A Good Day in Heaven


A number of years ago Wes had heard a story from one of his favorite radio preachers, not sure which one it was because he had a few favorites, John MacArthur, Vernon MacGee and Charles Stanley were the top three.  Anyway, for some reason I knew he had probably kept it somewhere, he rarely threw anything away that he felt had an important message.  And when he really liked something he’d ask me to type it out for him so he could keep it or share it with someone who needed to hear that particular thought.   I did remember typing it out for him but I didn’t know where he had put it.  I was looking through all his stuff but unfortunately I couldn’t find it and I was so disappointed.  I even tried googling the story to try and find it but came up empty.  Then the next day I picked up his Bible and a piece of paper literally fell at my feet.  My mouth dropped open, it was the story.  I slowly unfolded the paper and read it again. 

There was an elderly gentleman whose wife had passed away.  He was standing with his son at his wife’s graveside; after everyone had left he turned to his son and asked if he could be alone with his wife for a moment.  His son walked back to the car to wait for his father and he watched as his father knelt down beside the grave speaking softly.  He gently ran his hand along the freshly shoveled dirt and slowly stood to his feet, wiping his eyes he walked back to stand beside his son. 

“I’m glad she died first” he said.  His son was a bit shocked at his father’s words when his father continued, “I never wanted her to feel the sadness and loneliness that I feel at this moment.” With a smile he put his arm around his son, “No tears in Heaven, remember?”

I understand this story much better than I ever did when I typed it out for Wes years ago.  As I continue to struggle through my grief I feel a thankfulness that Wes did not have to experience this heartache.  Although I also know that our family and friends who have been carrying me would also have lovingly carried him had our roles been reversed. 

Today I am struck once again by the enormity of the loss of my husband and best friend.  It seems as though it takes very little today to get the tears rolling.  I am reminded by my own thoughts that I am alone.  I’ve been struggling with the flu for the past few days and I’m sure that isn’t helping my emotional state because it has given me too much time to sit and think.
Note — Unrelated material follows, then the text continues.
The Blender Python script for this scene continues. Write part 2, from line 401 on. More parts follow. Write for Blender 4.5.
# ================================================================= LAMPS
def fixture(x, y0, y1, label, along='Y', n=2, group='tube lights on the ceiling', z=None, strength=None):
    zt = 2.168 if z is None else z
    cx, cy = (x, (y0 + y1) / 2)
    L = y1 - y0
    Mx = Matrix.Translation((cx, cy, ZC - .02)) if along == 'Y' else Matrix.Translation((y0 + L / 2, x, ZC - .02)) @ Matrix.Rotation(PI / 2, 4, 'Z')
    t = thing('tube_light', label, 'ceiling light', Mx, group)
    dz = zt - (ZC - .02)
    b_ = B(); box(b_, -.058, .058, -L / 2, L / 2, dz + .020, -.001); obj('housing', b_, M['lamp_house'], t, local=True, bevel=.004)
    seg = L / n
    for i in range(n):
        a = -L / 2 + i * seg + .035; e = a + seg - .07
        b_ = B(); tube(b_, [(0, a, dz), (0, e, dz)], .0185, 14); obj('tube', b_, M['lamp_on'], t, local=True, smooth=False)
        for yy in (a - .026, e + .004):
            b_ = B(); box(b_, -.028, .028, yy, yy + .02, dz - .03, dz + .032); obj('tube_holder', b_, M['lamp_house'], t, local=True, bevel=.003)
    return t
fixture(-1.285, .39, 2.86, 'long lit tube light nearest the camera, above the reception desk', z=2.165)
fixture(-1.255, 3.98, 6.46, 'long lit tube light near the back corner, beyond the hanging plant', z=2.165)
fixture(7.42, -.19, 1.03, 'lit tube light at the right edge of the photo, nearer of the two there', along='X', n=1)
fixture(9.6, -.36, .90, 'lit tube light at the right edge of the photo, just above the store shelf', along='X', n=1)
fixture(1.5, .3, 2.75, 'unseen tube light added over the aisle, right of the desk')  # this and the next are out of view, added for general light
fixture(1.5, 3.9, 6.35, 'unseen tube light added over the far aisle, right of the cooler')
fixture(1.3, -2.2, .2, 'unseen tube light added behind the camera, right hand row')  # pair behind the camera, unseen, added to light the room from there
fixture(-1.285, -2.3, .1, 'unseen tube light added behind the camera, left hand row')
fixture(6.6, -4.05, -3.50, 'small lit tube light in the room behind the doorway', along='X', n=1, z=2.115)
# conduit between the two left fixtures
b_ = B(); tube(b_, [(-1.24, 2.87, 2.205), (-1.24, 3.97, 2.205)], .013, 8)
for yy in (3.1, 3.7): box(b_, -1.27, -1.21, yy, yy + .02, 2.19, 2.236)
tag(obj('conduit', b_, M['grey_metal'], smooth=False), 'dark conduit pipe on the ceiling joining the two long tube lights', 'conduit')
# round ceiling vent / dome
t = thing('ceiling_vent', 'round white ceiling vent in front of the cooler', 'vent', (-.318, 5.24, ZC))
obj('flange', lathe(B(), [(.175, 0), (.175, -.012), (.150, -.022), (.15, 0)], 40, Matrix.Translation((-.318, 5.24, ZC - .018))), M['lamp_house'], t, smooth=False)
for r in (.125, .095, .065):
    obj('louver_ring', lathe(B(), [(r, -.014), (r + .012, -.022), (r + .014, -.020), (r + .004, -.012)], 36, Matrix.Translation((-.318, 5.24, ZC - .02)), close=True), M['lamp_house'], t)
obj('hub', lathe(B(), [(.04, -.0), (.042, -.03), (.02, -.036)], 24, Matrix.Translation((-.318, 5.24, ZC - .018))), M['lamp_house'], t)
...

So, when my oldest son messaged me to ask how I was feeling and then asked if I needed anything I broke down.  I knew that if I would ask him to come he would drive out from the city in a heartbeat.  Just the gesture alone touched my heart.

Later on in the afternoon I got to spend some unexpected alone time with my oldest granddaughter.  As we drove along she began talking from the back seat, reminiscing really.  She talked about what she remembered from the farm when she was a little girl and I smiled because she is still a little girl, but in her mind she’s very grown up.  So, she played the “Do you remember…?” game.

Then suddenly she stopped talking and in a very soft tone asked, “Do you remember the picture I drew for you mama?” 

Well, she’s drawn multiple pictures for me so I wasn’t sure which one she was talking about.  I hesitated so she continued.

“Don’t you remember Mama?  I drew you and Papa and Jesus!” 

I quietly confirmed that I knew which picture she was talking about as the tears came once again, ah yes, I remember that picture clearly.  It hangs on my fridge.  It’s Me, Papa and Jesus standing together in a box with one heart.  Quite poetic I think.


Our grand babies are working hard to grasp the reality of death and I am often in awe of their ability to articulate what they are feeling.  For such young ones they show an immense amount of self-awareness.  They have many good memories of their short time with Papa and they want to share them with me and though it may be the same memory or thought that they share over and over again that’s totally ok.  They want to know that it’s alright to keep talking about Papa and to remember their special times with him.  They are sharing more easily as time goes along and I believe it’s healthy for them to do so. 

The other day Tina told me that Blaique had prayed that Papa would have a good day in Heaven.  It got me to thinking, are the days different levels of ‘better’ in Heaven?  I have no idea; however, I have a feeling that because of that tender little prayer Papa might have had something extra special happen for him in Heaven that day.  
And it's that thought that finally gets me to smile!